Bootstrapped wearables brand GoBoult Audio delivered a sharp improvement in profitability in FY25, even as India’s broader wearables market slowed after years of hyper growth. While several large players reported flat or declining topline performance, GoBoult managed to post double digit revenue growth alongside a tenfold jump in net profit.
According to its filings with the Registrar of Companies (RoC), GoBoult’s revenue from operations rose 10% year-on-year to ₹763 crore in FY25 from ₹697 crore in FY24. Though growth moderated compared to the previous fiscal, sustaining expansion in a cooling market highlights the company’s disciplined approach.
Cost Control Drives Margin Expansion
Founded in 2017, GoBoult designs and sells wireless earbuds, headphones, smartwatches, and speakers, with product sales forming its sole revenue stream.
Material costs remained the largest expense component, accounting for 53% of total expenditure. However, these costs declined 2.7% to ₹391 crore in FY25 from ₹402 crore in FY24, aided by improved procurement efficiency and supply chain optimisation.
Employee benefit expenses increased 29.6% to ₹35 crore, while advertising and promotional spending rose 9.3% to ₹177 crore. After factoring in freight, rent, legal, post supply discounts, and other overheads, total expenses stood at ₹731 crore for the year.
Despite moderate revenue growth, tighter cost management significantly boosted the bottom line.

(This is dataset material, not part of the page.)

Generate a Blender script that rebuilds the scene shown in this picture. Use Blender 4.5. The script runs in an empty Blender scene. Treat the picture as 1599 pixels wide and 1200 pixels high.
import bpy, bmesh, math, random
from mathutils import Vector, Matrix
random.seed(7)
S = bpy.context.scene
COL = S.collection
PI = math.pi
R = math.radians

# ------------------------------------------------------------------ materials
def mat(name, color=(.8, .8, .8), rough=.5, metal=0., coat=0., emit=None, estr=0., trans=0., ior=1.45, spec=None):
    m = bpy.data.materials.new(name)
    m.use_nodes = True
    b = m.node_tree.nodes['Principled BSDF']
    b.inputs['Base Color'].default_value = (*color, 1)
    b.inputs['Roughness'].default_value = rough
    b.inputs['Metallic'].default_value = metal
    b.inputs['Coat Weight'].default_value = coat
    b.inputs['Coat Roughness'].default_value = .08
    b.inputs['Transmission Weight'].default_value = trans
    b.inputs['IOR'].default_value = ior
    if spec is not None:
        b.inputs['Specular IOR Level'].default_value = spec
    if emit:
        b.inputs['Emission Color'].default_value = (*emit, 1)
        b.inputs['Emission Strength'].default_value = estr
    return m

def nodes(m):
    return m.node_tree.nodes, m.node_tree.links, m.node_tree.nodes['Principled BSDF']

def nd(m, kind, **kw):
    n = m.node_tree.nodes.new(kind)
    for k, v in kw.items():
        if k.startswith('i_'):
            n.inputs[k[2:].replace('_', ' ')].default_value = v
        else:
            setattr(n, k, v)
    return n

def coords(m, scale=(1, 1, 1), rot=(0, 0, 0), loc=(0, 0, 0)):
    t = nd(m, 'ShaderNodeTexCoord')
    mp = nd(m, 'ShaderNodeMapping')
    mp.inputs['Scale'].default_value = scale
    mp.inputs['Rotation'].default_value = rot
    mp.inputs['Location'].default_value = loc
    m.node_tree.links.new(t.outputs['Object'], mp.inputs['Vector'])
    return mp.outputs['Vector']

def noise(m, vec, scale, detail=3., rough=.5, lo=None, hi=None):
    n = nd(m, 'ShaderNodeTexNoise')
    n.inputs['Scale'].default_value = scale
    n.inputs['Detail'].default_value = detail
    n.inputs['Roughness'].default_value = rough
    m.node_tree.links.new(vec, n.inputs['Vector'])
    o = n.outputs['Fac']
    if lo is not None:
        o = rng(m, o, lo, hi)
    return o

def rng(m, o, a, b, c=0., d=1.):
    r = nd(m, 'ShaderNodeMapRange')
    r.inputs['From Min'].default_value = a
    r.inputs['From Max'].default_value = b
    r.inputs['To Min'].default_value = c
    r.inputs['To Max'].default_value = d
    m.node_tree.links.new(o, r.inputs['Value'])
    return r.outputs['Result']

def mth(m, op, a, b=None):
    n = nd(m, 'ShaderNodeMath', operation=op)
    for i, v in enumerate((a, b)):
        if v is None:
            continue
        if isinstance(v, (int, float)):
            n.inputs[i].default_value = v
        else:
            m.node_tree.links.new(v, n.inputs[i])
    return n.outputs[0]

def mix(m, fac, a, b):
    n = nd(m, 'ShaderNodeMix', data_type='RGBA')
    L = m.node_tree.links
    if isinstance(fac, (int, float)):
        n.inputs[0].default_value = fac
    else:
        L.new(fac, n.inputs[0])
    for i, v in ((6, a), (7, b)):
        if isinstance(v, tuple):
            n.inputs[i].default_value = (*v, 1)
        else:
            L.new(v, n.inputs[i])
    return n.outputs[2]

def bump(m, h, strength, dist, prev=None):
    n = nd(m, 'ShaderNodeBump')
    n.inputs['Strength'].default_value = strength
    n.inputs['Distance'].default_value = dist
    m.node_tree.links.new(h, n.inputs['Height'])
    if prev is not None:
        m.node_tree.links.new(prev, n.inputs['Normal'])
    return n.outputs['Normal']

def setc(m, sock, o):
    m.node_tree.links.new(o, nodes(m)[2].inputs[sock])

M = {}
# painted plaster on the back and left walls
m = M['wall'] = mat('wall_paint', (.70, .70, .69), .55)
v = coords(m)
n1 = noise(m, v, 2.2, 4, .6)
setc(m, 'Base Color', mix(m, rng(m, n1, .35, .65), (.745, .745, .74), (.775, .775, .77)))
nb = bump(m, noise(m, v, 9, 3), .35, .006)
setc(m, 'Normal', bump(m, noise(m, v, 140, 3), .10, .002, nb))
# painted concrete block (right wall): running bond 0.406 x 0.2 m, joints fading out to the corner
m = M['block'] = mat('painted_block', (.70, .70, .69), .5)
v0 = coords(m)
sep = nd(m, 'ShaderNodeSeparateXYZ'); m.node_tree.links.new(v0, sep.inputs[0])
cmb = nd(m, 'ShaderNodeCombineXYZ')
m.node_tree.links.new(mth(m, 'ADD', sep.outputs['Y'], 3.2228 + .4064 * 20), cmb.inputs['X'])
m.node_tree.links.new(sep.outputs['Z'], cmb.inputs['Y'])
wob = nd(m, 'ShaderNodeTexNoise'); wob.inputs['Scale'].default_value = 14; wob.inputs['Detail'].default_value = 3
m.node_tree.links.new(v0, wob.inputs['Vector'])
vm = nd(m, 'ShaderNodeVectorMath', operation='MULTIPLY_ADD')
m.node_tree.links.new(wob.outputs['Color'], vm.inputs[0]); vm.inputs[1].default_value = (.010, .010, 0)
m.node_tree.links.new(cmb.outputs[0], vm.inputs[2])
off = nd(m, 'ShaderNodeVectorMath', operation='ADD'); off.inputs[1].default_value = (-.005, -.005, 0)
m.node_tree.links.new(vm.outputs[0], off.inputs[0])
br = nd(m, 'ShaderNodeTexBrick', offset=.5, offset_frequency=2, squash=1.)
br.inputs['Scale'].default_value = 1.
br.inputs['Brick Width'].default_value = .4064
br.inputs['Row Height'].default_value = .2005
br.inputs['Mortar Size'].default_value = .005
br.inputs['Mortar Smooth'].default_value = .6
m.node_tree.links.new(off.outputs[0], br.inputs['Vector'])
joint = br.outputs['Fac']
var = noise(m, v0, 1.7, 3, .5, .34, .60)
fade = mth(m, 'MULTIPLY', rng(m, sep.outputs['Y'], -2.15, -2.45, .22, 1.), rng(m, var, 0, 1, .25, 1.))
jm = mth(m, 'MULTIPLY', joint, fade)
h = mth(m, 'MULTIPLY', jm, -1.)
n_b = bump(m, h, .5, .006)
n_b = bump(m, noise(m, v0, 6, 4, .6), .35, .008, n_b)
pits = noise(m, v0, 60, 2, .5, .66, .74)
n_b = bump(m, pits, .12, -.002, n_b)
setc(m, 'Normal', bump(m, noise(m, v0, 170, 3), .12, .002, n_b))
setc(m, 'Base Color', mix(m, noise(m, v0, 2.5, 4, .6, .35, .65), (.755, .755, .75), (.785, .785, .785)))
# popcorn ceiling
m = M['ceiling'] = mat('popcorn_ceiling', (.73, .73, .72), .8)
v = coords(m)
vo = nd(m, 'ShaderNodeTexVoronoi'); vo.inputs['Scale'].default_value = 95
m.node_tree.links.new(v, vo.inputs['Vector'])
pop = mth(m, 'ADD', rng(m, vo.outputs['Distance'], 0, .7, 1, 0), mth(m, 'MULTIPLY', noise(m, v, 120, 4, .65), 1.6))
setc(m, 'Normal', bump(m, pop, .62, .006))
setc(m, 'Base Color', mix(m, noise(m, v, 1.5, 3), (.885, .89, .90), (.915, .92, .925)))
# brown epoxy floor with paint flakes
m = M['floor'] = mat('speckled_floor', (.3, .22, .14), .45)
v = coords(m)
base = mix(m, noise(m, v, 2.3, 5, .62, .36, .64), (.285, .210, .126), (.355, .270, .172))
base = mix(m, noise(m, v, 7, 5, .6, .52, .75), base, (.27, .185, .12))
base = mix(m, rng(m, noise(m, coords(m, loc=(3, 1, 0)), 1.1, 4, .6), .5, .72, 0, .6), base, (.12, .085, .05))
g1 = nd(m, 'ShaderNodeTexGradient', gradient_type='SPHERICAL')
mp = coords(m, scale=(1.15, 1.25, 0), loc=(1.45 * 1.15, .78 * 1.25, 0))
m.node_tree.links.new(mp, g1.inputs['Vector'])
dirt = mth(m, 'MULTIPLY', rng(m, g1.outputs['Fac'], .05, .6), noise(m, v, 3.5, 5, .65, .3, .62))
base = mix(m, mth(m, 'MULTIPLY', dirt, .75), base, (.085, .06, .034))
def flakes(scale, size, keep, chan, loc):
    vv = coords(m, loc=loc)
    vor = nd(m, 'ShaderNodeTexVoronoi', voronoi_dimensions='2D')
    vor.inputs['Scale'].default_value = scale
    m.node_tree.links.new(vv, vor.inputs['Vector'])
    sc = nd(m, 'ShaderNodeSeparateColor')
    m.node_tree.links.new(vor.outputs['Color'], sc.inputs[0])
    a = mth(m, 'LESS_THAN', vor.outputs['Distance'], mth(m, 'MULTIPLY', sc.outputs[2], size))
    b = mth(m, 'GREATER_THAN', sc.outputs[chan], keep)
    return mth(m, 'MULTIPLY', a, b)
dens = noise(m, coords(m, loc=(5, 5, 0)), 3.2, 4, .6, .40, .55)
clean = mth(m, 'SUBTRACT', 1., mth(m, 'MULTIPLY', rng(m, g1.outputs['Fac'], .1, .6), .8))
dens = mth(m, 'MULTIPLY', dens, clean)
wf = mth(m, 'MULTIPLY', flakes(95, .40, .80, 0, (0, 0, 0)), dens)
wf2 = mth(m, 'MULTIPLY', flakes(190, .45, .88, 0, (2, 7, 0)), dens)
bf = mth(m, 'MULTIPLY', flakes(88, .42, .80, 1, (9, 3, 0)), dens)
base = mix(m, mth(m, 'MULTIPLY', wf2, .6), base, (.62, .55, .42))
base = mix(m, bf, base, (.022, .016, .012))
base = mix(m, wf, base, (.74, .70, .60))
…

GoBoult’s net profit surged nearly 10X to ₹24 crore in FY25 from ₹2.5 crore in FY24. The company reported an EBITDA margin of 6.6% and spent ₹0.96 to earn one rupee of revenue during the fiscal year.
Profitability Over Scale in a Maturing Market
Notably, GoBoult has remained unfunded in a segment where venture backed competitors aggressively scaled in earlier years. Its FY25 numbers reflect a clear pivot in the wearables industry from growth at all costs to sustainable profitability.
In comparison, boAt reported flat revenue of ₹3,073 crore in FY24 with ₹60.4 crore in profit, while Noise saw a 24% decline in revenue to ₹1,048 crore but managed to post a modest profit after restructuring costs.
The broader takeaway is evident: India’s wearables market is entering a consolidation phase. Companies that prioritise margin protection, cost efficiency, and sustainable demand are likely to outperform those chasing rapid scale.
GoBoult’s FY25 performance underscores this shift. Growth may have stabilised, but profitability has strengthened an increasingly critical metric in a more disciplined consumer tech landscape.